◆ WHAT THE TASK ASKS:
What is the number of lines holding the word "this"? Write that number and nothing else.

◆ STORED DATA:

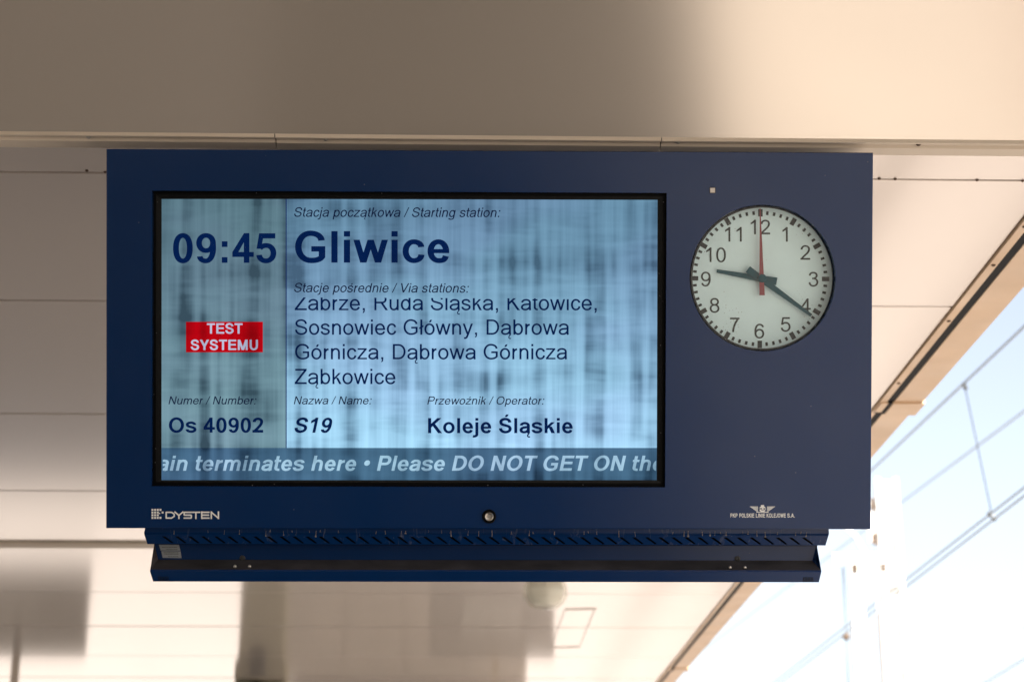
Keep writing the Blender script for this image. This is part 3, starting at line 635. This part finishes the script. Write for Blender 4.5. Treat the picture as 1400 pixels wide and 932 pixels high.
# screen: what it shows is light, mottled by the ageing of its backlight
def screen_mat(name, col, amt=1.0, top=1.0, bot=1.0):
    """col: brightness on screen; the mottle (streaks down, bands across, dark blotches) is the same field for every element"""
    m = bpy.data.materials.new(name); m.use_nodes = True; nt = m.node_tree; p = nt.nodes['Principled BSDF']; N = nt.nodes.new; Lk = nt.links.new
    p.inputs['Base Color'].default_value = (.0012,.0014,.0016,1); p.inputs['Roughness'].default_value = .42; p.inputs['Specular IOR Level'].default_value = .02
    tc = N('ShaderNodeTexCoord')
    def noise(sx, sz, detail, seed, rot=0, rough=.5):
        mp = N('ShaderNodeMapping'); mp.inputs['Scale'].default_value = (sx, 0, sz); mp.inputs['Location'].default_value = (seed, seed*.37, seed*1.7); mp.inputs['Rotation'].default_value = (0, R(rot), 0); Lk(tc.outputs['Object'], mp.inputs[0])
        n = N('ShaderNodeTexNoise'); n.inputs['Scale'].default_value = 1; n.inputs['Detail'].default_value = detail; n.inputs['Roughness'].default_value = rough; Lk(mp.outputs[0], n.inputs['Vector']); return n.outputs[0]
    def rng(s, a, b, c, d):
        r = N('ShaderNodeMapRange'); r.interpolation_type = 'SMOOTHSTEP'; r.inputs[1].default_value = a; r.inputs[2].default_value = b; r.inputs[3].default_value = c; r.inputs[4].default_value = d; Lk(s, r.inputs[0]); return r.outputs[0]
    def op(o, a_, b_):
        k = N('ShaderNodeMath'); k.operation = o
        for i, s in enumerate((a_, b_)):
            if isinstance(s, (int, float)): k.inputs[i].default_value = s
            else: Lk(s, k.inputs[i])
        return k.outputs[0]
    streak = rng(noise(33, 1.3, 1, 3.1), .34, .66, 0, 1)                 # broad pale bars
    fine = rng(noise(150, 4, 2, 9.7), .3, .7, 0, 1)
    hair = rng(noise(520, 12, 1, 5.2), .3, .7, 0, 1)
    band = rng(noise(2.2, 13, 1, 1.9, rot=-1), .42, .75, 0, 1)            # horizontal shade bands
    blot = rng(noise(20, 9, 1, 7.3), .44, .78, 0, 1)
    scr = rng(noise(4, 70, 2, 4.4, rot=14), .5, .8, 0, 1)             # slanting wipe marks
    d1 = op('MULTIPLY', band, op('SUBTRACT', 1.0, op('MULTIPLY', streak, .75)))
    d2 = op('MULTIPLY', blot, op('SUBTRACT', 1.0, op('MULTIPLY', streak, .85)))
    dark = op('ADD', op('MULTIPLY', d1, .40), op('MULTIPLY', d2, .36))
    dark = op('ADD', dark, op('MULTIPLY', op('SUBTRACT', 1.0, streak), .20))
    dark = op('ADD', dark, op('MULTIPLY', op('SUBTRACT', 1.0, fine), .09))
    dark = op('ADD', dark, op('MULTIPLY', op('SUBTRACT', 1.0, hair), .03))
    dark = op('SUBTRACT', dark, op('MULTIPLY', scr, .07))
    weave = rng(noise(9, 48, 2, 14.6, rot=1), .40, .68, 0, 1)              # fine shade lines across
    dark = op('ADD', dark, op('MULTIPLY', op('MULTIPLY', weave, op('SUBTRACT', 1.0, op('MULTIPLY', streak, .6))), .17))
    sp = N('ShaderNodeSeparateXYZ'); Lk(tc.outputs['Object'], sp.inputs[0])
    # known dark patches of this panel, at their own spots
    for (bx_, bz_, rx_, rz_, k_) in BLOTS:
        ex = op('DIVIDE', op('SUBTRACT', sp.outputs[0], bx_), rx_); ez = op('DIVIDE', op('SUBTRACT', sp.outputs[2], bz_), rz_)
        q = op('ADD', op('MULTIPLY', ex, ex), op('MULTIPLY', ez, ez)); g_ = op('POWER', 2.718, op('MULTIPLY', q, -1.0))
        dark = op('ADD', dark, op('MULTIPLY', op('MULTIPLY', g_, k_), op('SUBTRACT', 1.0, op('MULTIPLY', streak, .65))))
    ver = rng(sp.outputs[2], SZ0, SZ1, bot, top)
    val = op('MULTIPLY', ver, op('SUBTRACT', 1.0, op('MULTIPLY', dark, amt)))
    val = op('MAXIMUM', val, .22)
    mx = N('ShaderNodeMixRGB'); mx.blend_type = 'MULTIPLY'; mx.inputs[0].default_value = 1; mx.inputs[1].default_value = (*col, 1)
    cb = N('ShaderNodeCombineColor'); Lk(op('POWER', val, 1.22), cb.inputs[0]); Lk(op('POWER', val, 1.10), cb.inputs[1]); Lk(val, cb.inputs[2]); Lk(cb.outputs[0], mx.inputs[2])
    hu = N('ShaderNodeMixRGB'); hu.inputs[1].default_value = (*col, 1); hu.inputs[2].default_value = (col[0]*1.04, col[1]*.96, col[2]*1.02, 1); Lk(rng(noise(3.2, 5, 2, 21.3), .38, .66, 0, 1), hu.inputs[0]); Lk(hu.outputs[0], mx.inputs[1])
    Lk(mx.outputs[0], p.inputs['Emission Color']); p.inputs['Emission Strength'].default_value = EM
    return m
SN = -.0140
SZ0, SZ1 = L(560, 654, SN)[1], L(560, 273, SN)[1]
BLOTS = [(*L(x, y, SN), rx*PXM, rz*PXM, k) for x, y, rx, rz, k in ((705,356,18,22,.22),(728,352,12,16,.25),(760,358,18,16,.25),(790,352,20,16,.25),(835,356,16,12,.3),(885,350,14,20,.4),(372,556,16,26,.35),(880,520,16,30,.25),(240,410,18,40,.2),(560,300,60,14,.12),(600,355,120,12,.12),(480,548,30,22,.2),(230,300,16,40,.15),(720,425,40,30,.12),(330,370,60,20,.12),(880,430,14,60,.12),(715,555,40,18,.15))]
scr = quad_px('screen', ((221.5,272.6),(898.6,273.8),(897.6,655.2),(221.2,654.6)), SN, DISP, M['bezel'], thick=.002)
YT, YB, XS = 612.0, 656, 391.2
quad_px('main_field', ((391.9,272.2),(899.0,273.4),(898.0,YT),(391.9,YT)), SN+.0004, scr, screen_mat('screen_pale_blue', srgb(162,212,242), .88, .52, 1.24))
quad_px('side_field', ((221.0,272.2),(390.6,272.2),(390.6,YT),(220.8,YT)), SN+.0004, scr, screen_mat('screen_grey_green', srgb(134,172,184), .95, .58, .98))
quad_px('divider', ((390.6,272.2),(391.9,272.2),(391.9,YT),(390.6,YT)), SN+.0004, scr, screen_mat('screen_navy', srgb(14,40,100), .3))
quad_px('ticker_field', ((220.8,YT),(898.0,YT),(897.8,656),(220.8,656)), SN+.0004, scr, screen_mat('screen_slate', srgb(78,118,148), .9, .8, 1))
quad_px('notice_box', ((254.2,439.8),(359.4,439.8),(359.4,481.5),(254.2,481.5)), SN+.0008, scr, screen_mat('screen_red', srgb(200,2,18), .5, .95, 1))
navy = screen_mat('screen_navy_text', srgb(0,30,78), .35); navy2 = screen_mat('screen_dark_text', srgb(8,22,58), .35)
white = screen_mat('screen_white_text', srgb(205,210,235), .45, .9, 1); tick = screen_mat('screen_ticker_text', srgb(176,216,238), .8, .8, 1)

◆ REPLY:
2